Indeed, plaintiffs indicate that their claim is predicated upon the 1908 deed from James Liddle to Mallissa Liddle which first contained the easement language. Assuming that the deed does refer to lot No. 2 and the easement was to run over lot No. 88, it can be assumed that, in 1908 prior to the conveyance to Mallissa Liddle, James Liddle owned both lot No. 88 and lot No. 2. As pointed out by defendants, however, when James Liddle conveyed lot No. 88 to Reese Finkle in 1910, he made no reference to the easement in favor of lot No. 2 in the deed to Finkle. As a result, the easement claimed by plaintiffs does not appear in a search of lot No. 88, the "servient” estate. Therefore, defendants cannot be charged with record notice of the encumbrance (see, Doyle v Lazarro, 33 AD2d 142, 144, supra).

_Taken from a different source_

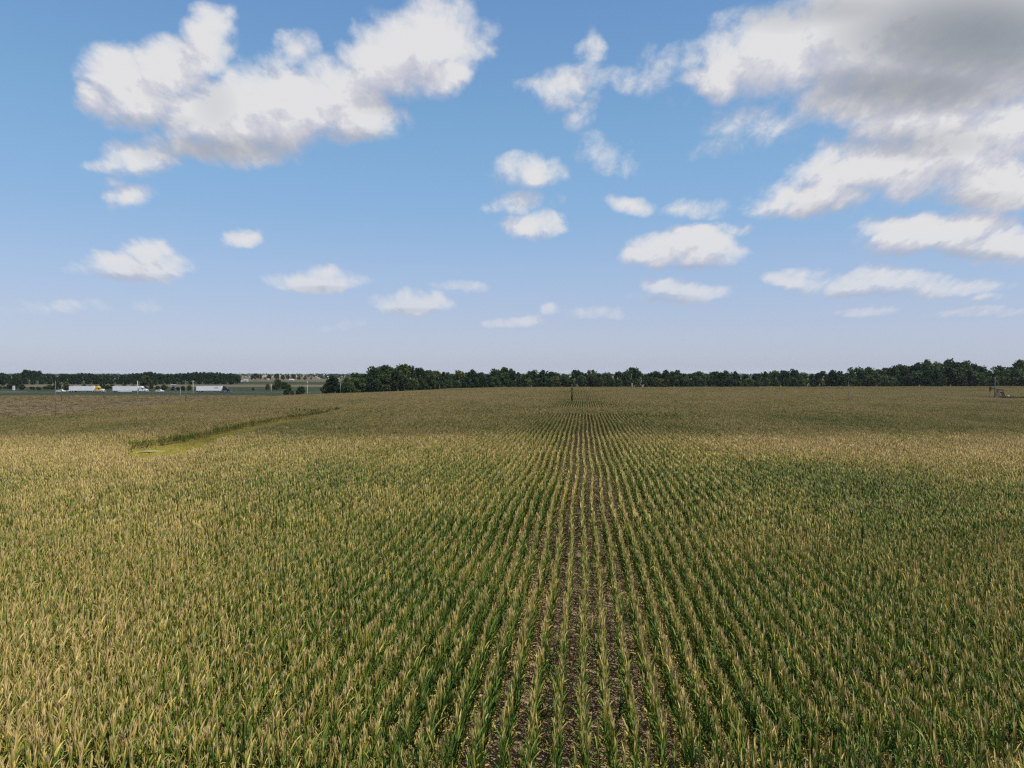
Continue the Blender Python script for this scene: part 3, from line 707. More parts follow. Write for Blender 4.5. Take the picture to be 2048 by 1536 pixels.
    scatter('soybean_crop', xyz, np.stack([np.zeros(n), np.zeros(n), rng.uniform(0, 6.28, n)], 1), np.repeat(rng.uniform(.95, 1.05, n)[:, None], 3, 1), (np.zeros(n, int), rng.integers(0, 8, n)), [cs],
            label='low brown field of ripe beans between the corn and the highway')

# ------------------------------------------------------------------ trees
def crown_mesh(seed, style, m):
    """leaf clumps through lumpy masses, 10 m tall"""
    r = random.Random(seed); V, Fq = [], []
    wd, lo, nl, ncl = {'round': (4.2, 2.0, 15, 95), 'broad': (5.4, 1.8, 19, 85), 'upright': (2.6, 1.3, 12, 90), 'bushy': (4.6, .2, 18, 85), 'ragged': (4.0, 2.6, 15, 52), 'domed': (4.8, 1.0, 20, 85)}[style]
    lobes = []
    for k in range(nl):
        h = lo + .9 + (9.0 - lo - .9) * ((k + .5) / nl)
        rel = (h - lo) / (10 - lo); prof = math.sin(math.pi * min(1, .16 + .80 * rel)) ** .8 if style != 'upright' else .35 + .65 * math.sin(math.pi * min(1, .1 + .78 * rel))
        a = k * 2.399 + r.uniform(-.5, .5); q = wd * prof * r.uniform(.35, .80)
        lobes.append((Vector((q * math.cos(a), q * math.sin(a), h)), r.uniform(1.0, 1.75) * (wd / 4.3) ** .6))
    lobes.append((Vector((r.uniform(-.5, .5), r.uniform(-.5, .5), 8.9)), 1.15 * (wd / 4.3) ** .5))
    for c, q in lobes:
        for i in range(ncl):
            d = Vector((r.gauss(0, 1), r.gauss(0, 1), r.gauss(0, 1))).normalized()
            p = c + d * q * (r.random() ** .38) * r.uniform(.8, 1.12)
            if p.z < .15: p.z = .15 + r.random() * .3
            n = (d * .8 + Vector((r.gauss(0, .7), r.gauss(0, .7), r.gauss(.3, .7)))).normalized(); t = n.orthogonal().normalized(); b = n.cross(t)
            w = r.uniform(0, 6.28); t, b = t * math.cos(w) + b * math.sin(w), b * math.cos(w) - t * math.sin(w)
            s = r.uniform(.20, .42)
            o = len(V); V += [p - t * s - b * s * .6, p + t * s * .7 - b * s - n * s * .2, p + t * s + b * s * .7, p - t * s * .6 + b * s - n * s * .25]; Fq.append((o, o + 1, o + 2, o + 3))
    return mesh_from('crown', V, Fq, [m]), lobes
def trunk_mesh(seed, lobes, m):
    r = random.Random(seed); mb = MB()
    mb.tube([(0, 0, -.3), (.05, .03, 2.2), (-.05, .1, 4.5), (.05, 0, 7.2)], [.30, .22, .17, .07], 7)
    for c, q in lobes[::3]:
        z0 = max(1.4, c.z - 2.2); mb.tube([(0, 0, z0), tuple(Vector((0, 0, z0)) * .45 + c * .55), tuple(c)], [.11, .07, .03], 5)
    return mb.mesh('trunk', m, True)
STYLES = ['round', 'broad', 'upright', 'bushy', 'ragged', 'domed']
WORDS = {'round': 'round-crowned', 'broad': 'broad spreading', 'upright': 'narrow upright', 'bushy': 'bushy', 'ragged': 'ragged open-crowned', 'domed': 'domed'}
if on('trees'):
    TM = {}
    for i, s_ in enumerate(STYLES):
        for k in range(2):
            cm, lb = crown_mesh(900 + i * 10 + k, s_, M['leaf_dark']); TM[s_, k] = (cm, trunk_mesh(i * 10 + k, lb, M['bark']))
    CW = {'round': 4.9, 'broad': 6.2, 'upright': 3.1, 'bushy': 5.4, 'ragged': 4.8, 'domed': 5.6}
    tr = random.Random(11); n_trees = 0
    def where(px):
        for lim, w_ in ((112, 'left of the yellow-cab truck'), (225, 'beyond the yellow-cab truck'), (318, 'beyond the white truck and car'), (485, 'beyond the dark-cab truck'),
                        (625, 'right of the dark-cab truck'), (692, 'beside the pole near the wood edge'), (765, 'at the left tip of the wood'), (885, 'in the tall grove'), (1030, 'between the tall grove and the vine-clad pole'),
                        (1144, 'just left of the vine-clad pole'), (1411, 'just right of the vine-clad pole'), (1697, 'left of the tall plain pole'), (1930, 'between the tall plain pole and the oil pump'), (9999, 'behind the oil pump')):
            if px < lim: return w_
    def tree(px, D, ytop, style, mat='leaf_dark', hs=1.0, far='', label=None, name='tree', group=None):
        global n_trees
        H = max(2.0, CAM_H + (HOR - ytop) / F_PX * D)
        s = H / 10.1; root = empty(name, at(px, D, 0), tr.uniform(0, 6.28)); root.scale = (s * hs, s * hs, s)
        tone = {'leaf_dark': 'dark green', 'leaf_mid': 'mid green', 'leaf_olive': 'yellowish green'}[mat]
        size = 'big ' if H > 13.5 else ('small ' if H < 8 else '')
        if far: size = ''
        w_ = where(px)
        tag(root, label or f'{size}{tone} {WORDS[style]} tree {far}{w_}'.replace('  ', ' '), 'tree', group or f'trees {far}{w_}')
        cm, tm = TM[style, tr.randrange(2)]
        c = link('crown', cm, root); c.material_slots[0].link = 'OBJECT'; c.material_slots[0].material = M[mat]
        link('trunk', tm, root); n_trees += 1
        return root
    SKY_L = [(0,745),(8,745),(18,752),(25,748),(35,745),(45,746),(55,738),(65,741),(80,741),(90,751),(98,745),(108,752),(115,754),(128,746),(145,749),(160,745),(180,746),(200,750),(220,749),(235,749),(250,751),(270,746),(285,745),(300,743),(310,744),(325,748),(340,747),(370,746),(395,743),(420,744),(440,745),(455,748),(462,745),(475,750)]
    SKY_R = [(690,752),(700,748),(712,742),(722,748),(735,749),(742,735),(768,729),(783,733),(790,727),(805,726),(813,732),(828,733),(840,733),(855,735),(865,741),(877,745),(890,741),(900,744),(925,741),(938,744),(955,739),(970,744),(990,745),(997,735),(1010,733),(1018,741),(1030,744),(1045,744),(1080,741),(1100,741),(1120,744),(1150,741),(1172,738),(1190,742),(1220,744),(1245,745),(1262,742),(1267,735),(1275,738),(1285,743),(1305,744),(1308,741),(1325,744),(1346,740),(1360,743),(1400,744),(1420,744),(1440,743),(1460,742),(1480,746),(1500,745),(1540,744),(1550,743),(1560,747),(1580,738),(1590,741),(1603,740),(1620,745),(1632,740),(1645,742),(1660,737),(1670,733),(1680,738),(1690,741),(1700,741),(1715,736),(1735,735),(1745,738),(1770,732),(1790,731),(1808,731),(1822,733),(1840,725),(1860,722),(1880,721),(1895,719),(1905,720),(1925,724),(1935,728),(1950,727),(1962,735),(1985,736),(2000,733),(2010,729),(2022,731),(2030,716),(2060,713),(2110,720)]
    def prof(T, px, w=0):
        a = [p[0] for p in T]; b = [p[1] for p in T]
        return float(np.min(np.interp([px - w, px, px + w], a, b))) if w else float(np.interp(px, a, b))
    # far row beyond the highway
    px = -12.0
    while px < 478:
        D = 800 + tr.uniform(-20, 60); H = CAM_H + (HOR - prof(SKY_L, px)) / F_PX * D
        st_ = tr.choice(['round', 'domed', 'upright', 'broad', 'round', 'ragged'] if px < 170 else ['domed', 'round', 'upright', 'domed'])
        tree(px, D, prof(SKY_L, px), st_, 'leaf_dark', tr.uniform(.75, 1.0)); px += tr.uniform(6.5, 9.5)
    px = -8.0
    while px < 470:                                # lower growth that closes the foot of that row
        tree(px, 775 + tr.uniform(-8, 8), 757 + tr.uniform(-2, 3), 'bushy', 'leaf_dark', tr.uniform(1.2, 1.6), far='low in the row '); px += tr.uniform(13, 18)
    px = -12.0
    while px < 332:
        if not (44 < px < 58): tree(px, 500 + tr.uniform(0, 60), 772 + tr.uniform(-4, 2.5), 'bushy', tr.choices(['leaf_dark', 'leaf_mid', 'leaf_olive'], [.6, .3, .1])[0], tr.uniform(1.2, 1.8), far='roadside ')
        px += tr.uniform(9, 13)
    for px, D, y, st_, mt, hs in ((4,610,750,'broad','leaf_dark',.9),(38,560,757,'round','leaf_dark',.8),(30,600,752,'upright','leaf_dark',1),(62,540,773,'bushy','leaf_dark',1.5),(76,535,773,'bushy','leaf_dark',1.6),(92,535,772,'bushy','leaf_mid',1.5),(104,530,772,'bushy','leaf_dark',1.4),
                             (118,560,762,'round','leaf_dark',1),(132,570,763,'domed','leaf_olive',.9),(204,540,764,'round','leaf_mid',1.0),(214,550,770,'bushy','leaf_dark',1.2),(292,545,751,'broad','leaf_olive',.95),(306,560,753,'round','leaf_dark',.9),
                             (346,500,773,'bushy','leaf_dark',1.5),(356,505,774,'bushy','leaf_dark',1.5),(366,500,772,'bushy','leaf_dark',1.5),(379,505,770,'bushy','leaf_mid',1.2),
                             (504,1250,750,'upright','leaf_dark',1.2),(512,1250,746,'upright','leaf_dark',1.6),(520,1270,748,'round','leaf_mid',1.0),(530,1300,754,'upright','leaf_dark',1.2),(538,1300,748,'domed','leaf_dark',.9),(554,1300,747,'broad','leaf_dark',.9),(566,1300,750,'domed','leaf_dark',1),(576,1280,750,'round','leaf_dark',1),(587,1280,748,'round','leaf_dark',1.2),(598,1350,752,'bushy','leaf_dark',1.4),(610,1350,752,'bushy','leaf_mid',1.2),(622,1400,754,'bushy','leaf_dark',1),
                             (535,520,768,'bushy','leaf_olive',1.1),(556,520,758,'domed','leaf_dark',1.0),(568,530,763,'bushy','leaf_dark',1.4),(549,515,769,'bushy','leaf_dark',1.5),(506,505,775,'bushy','leaf_mid',1.4),(577,372,768,'upright','leaf_mid',1.25),(571,376,780,'bushy','leaf_olive',.9),(585,374,781,'bushy','leaf_mid',.9),(602,392,772,'bushy','leaf_dark',1.1),(596,396,778,'bushy','leaf_mid',1.0),
                             (652,400,768,'bushy','leaf_olive',1.2),(662,405,757,'domed','leaf_dark',.95),(668,400,750,'upright','leaf_dark',1.4),(656,398,776,'bushy','leaf_dark',1.3),(678,402,768,'bushy','leaf_dark',1.1),(690,395,765,'bushy','leaf_mid',1.1)):
        tree(px, D, y, st_, mt, hs, far='far off ' if D > 1000 else '')
    # the wood along the far edge of the corn
    px = 694.0
    while px < 2095:
        X = (px - 1024) / F_PX * 480; De = float(corn_far((px - 1024) / F_PX * float(corn_far(X)))); D = De + tr.uniform(11, 26)
        yt = prof(SKY_R, px, 2); H = CAM_H + (HOR - yt) / F_PX * D
        st_ = tr.choice(['round', 'domed', 'broad', 'round', 'domed', 'ragged'] if H > 11 else ['round', 'domed', 'bushy', 'broad', 'ragged'])
        mt = tr.choices(['leaf_dark', 'leaf_mid', 'leaf_olive'], [.62, .32, .06] if px > 900 else [.55, .35, .10])[0]
        tree(px, D, yt + (tr.uniform(0, 6) if tr.random() < .55 else -1.5), st_, mt, tr.uniform(.75, 1.05) if H > 12 else tr.uniform(.9, 1.4)); px += tr.uniform(12, 22)
    px = 700.0
    while px < 2095:                               # front growth down to the field edge
        X = (px - 1024) / F_PX * 480; De = float(corn_far((px - 1024) / F_PX * float(corn_far(X))))
        base = HOR + (CAM_H - 2.1) / De * F_PX; yt = base - (base - prof(SKY_R, px, 3)) * tr.uniform(.42, .76)
        tree(px, De + tr.uniform(4, 7.5), yt, tr.choice(['bushy', 'bushy', 'domed']), tr.choices(['leaf_dark', 'leaf_mid', 'leaf_olive'], [.55, .36, .09])[0], tr.uniform(1.0, 1.5), far='low in front '); px += tr.uniform(15, 22)
    print('trees', n_trees)
    # country beyond: woods so far off that they read as one mass
    V, Fq = [], []; r = random.Random(3)
    for k in range(5200):
        D = r.choice([1500, 2100, 2900, 4200, 6500]) * r.uniform(.95, 1.1); px = r.uniform(-150, 2200); X = (px - 1024) / F_PX * D
        if 470 < px < 640 and D < 2000: continue
        if wig(np.array(X * .5), np.array(D), .011, 4) < -.22: continue
        h = r.uniform(7, 12.5) * (1 if D < 4000 else 1.15); w_ = r.uniform(5, 11) * (1 + D / 5000)
        c = Vector(W(X, D, 0))
        for i in range(7):
            d = Vector((r.gauss(0, 1), r.gauss(0, 1), 0)); p = c + Vector((d.x * w_ * .4, d.y * w_ * .4, h * r.uniform(.25, .9)))
            s = r.uniform(1.2, 2.6) * (1 + D / 5000); t = Vector((r.gauss(0, 1), r.gauss(0, 1), r.gauss(0, .6))).normalized(); b = t.orthogonal().normalized()
            o = len(V); V += [p - t * s, p - b * s * .8, p + t * s, p + b * s * .8]; Fq.append((o, o + 1, o + 2, o + 3))
    tag(link('distant_woods', mesh_from('distant_woods', V, Fq, [M['leaf_dark']])), 'hazy line of distant woods along the horizon', kind='stuff')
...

As noted by the Court of Appeals in Witter v Taggart (78 NY2d 234, 239, supra): "A grantor may effectively extinguish or terminate a covenant [or restriction] when, as here, the grantor conveys retained servient land to a bona fide purchaser who takes title without actual or constructive notice of the covenant because the grantor and dominant owner failed to record the covenant in the servient land’s chain of title” (emphasis supplied). Similarly, in this case, it appears that James Liddle effectively extinguished any easement he may have granted in 1908 to Mallissa Liddle over lot No. 88 when he conveyed lot No. 88 to Reese Finkle two years later without including the restriction in the Finkle deed. Significantly, "[o]nce an easement is extinguished, it is gone forever, as a general rule, and the servient estate is necessarily relieved of the burden” (49 NY Jur 2d, Easements, § 193, at 325). Here, because we do not find that proof submitted by plaintiffs in opposition to defendants’ motion was sufficient to meet their burden of raising triable issues of fact (see, CPLR 3212 [b]), summary judgment in defendants’ favor is appropriate.

Mikoll, J. P., Levine, Mercure and Crew III, JJ., concur. Ordered that the order is modified, on the law, without costs, by reversing so much thereof as denied the motion of defendants Salvatore Candela, Margaret Candela and Joanne Snyder for summary judgment dismissing the complaint; said motion granted, summary judgment awarded to said defen*567dants and complaint against them dismissed; and, as so modified, affirmed.

In its decision, Supreme Court also dismissed defendants’ counterclaims alleging that any easement that may have been granted was extinguished by adverse possession. On appeal, defendants make no argument with respect to this issue and it is, therefore, deemed abandoned (see, First Natl. Bank v Mountain Food Enters., 159 AD2d 900, 901).